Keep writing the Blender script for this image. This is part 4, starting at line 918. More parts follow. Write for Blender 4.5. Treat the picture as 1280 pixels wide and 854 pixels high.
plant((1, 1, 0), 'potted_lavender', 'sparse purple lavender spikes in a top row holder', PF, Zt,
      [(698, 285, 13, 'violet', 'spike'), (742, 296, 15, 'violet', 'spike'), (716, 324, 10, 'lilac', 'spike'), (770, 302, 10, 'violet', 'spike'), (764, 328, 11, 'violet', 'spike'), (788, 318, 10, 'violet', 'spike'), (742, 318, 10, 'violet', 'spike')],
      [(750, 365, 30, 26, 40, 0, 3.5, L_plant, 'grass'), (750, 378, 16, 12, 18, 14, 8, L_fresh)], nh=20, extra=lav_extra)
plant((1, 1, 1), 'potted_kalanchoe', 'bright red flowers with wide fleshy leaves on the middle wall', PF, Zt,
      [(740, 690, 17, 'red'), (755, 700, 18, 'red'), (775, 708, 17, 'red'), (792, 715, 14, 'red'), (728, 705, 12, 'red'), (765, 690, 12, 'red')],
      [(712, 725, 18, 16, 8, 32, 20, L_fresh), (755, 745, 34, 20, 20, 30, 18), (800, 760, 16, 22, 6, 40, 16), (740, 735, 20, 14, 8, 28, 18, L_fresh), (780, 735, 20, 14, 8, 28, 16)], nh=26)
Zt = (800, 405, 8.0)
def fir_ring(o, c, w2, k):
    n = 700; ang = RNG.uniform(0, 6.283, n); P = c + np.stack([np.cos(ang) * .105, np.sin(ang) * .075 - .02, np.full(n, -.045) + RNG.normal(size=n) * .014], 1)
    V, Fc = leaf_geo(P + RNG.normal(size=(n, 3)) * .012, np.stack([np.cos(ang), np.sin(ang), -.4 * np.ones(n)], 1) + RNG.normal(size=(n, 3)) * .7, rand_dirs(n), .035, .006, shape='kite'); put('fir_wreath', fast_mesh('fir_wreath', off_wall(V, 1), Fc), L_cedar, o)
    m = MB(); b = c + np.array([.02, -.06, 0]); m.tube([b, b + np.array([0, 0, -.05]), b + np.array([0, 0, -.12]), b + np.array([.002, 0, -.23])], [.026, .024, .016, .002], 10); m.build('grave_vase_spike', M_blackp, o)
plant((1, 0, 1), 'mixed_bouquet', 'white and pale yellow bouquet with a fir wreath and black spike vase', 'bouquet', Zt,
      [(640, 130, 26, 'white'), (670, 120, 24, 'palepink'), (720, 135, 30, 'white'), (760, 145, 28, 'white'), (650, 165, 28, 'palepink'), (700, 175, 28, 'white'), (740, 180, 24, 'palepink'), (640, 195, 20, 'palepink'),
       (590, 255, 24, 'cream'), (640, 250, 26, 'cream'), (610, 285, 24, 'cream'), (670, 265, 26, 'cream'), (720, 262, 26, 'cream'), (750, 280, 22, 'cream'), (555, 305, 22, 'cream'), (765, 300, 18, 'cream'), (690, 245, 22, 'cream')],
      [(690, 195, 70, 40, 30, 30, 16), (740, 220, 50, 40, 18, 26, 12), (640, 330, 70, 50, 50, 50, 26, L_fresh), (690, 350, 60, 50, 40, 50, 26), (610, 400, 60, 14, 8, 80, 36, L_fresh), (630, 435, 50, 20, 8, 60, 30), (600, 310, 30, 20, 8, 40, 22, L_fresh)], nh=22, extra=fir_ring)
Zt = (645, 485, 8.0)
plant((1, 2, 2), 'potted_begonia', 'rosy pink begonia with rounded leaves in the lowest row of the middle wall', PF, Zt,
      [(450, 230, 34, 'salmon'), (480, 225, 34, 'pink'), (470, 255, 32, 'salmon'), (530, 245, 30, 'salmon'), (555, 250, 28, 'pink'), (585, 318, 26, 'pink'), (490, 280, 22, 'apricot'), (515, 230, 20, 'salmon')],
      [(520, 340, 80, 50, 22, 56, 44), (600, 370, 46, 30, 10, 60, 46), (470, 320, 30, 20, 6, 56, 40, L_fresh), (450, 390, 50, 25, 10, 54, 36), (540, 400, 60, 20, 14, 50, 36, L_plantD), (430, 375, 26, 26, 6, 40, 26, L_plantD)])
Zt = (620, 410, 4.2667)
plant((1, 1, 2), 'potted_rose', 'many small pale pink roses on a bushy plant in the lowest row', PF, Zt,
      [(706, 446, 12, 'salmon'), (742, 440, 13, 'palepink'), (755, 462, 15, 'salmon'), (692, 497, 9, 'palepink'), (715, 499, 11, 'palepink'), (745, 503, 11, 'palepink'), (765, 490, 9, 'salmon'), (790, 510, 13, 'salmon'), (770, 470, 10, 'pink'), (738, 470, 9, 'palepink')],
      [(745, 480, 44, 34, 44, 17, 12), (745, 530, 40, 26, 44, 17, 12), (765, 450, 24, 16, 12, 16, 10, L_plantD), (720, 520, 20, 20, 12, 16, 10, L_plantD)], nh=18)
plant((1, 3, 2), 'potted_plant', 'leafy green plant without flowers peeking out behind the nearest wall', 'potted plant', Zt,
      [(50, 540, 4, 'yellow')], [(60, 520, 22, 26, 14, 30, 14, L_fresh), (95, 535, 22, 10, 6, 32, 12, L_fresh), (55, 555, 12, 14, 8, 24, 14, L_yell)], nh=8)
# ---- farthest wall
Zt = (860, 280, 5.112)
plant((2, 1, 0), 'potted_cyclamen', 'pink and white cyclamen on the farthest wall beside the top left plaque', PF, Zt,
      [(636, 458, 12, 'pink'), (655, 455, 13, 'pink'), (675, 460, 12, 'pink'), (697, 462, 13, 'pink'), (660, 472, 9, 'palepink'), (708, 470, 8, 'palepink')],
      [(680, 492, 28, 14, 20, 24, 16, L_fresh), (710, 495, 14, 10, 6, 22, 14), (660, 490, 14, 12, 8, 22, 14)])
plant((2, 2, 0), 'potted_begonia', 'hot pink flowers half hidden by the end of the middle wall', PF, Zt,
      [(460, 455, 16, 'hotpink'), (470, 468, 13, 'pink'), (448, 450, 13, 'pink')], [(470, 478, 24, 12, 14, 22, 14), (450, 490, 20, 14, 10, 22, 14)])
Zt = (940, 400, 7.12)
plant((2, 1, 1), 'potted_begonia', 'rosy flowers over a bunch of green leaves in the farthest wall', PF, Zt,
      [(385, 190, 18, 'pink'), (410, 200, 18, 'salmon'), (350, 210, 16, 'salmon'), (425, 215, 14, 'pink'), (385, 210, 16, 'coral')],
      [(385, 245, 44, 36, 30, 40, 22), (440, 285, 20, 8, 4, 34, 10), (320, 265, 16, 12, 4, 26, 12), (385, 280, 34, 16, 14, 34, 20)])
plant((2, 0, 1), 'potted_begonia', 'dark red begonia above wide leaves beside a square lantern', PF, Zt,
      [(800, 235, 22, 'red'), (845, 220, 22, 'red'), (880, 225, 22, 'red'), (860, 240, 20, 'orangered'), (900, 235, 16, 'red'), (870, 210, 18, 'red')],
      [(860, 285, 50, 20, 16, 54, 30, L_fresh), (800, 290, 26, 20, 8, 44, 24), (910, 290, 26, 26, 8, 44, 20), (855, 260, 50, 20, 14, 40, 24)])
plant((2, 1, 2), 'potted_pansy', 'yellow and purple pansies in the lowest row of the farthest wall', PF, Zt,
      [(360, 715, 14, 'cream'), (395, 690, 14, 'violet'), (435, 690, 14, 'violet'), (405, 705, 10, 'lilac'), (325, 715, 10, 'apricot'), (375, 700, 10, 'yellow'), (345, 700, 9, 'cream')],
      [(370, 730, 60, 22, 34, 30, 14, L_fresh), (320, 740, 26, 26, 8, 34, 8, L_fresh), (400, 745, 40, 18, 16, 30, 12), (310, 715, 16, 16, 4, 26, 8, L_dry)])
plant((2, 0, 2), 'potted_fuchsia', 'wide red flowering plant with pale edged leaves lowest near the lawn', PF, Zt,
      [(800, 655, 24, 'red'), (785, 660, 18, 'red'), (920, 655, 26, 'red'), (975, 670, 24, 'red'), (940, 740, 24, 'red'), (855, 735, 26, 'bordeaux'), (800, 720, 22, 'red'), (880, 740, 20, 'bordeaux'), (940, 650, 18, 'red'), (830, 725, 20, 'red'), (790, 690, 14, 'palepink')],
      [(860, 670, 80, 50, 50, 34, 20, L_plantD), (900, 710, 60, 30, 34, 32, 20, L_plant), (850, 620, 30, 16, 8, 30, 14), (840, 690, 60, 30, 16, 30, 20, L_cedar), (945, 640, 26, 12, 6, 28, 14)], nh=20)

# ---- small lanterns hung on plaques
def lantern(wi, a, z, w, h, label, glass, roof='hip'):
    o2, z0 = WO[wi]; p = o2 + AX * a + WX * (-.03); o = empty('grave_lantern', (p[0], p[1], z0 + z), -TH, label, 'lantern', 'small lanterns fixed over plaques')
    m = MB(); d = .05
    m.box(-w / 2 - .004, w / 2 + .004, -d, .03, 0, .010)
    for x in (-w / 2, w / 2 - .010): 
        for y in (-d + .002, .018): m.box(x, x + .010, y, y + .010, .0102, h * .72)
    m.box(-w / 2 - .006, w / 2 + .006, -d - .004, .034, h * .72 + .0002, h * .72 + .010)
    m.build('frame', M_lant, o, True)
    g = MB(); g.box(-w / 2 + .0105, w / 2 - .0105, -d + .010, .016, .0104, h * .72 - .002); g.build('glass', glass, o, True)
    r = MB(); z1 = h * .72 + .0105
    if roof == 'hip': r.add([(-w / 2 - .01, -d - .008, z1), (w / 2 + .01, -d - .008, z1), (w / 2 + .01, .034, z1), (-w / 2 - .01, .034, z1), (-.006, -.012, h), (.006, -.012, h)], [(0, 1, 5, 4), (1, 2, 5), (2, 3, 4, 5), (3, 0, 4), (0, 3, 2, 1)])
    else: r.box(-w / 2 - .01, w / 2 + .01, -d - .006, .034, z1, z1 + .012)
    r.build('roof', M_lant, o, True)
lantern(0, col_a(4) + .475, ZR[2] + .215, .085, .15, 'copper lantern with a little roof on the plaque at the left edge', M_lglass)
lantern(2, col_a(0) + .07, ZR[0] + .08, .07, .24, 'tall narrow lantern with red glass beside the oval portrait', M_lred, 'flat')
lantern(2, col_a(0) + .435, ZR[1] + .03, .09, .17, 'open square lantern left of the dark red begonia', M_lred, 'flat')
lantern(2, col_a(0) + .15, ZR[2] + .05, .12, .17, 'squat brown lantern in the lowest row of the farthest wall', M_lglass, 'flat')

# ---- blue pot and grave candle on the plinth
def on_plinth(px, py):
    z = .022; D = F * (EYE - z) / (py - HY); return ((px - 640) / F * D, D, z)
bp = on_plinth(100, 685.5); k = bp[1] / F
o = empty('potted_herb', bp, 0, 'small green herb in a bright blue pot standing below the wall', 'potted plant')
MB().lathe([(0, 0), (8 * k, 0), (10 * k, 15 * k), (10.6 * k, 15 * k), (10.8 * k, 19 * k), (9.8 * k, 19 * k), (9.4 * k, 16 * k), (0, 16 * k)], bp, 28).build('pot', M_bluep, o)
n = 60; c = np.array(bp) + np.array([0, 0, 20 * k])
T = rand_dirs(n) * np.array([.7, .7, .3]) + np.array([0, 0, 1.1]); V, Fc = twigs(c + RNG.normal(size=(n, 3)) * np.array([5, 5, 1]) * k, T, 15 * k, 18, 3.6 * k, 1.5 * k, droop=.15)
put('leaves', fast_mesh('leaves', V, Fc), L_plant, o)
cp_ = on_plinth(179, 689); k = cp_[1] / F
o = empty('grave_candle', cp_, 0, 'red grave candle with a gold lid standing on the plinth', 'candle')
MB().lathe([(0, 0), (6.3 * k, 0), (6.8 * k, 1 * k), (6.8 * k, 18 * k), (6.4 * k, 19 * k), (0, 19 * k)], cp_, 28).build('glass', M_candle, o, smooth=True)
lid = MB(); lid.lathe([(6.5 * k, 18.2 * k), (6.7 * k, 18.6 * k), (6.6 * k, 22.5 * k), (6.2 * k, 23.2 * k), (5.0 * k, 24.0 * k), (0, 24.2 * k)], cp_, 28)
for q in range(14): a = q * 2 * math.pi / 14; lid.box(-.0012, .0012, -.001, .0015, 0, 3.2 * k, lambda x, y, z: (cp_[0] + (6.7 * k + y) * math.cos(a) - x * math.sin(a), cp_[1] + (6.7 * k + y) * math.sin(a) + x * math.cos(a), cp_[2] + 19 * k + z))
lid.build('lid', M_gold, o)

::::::

** Your objective **
Identify the lines above with the word "wide". Copy them.

** Expected output **
Keep writing the Blender script for this image. This is part 4, starting at line 918. More parts follow. Write for Blender 4.5. Treat the picture as 1280 pixels wide and 854 pixels high.
plant((1, 1, 1), 'potted_kalanchoe', 'bright red flowers with wide fleshy leaves on the middle wall', PF, Zt,
plant((2, 0, 1), 'potted_begonia', 'dark red begonia above wide leaves beside a square lantern', PF, Zt,
plant((2, 0, 2), 'potted_fuchsia', 'wide red flowering plant with pale edged leaves lowest near the lawn', PF, Zt,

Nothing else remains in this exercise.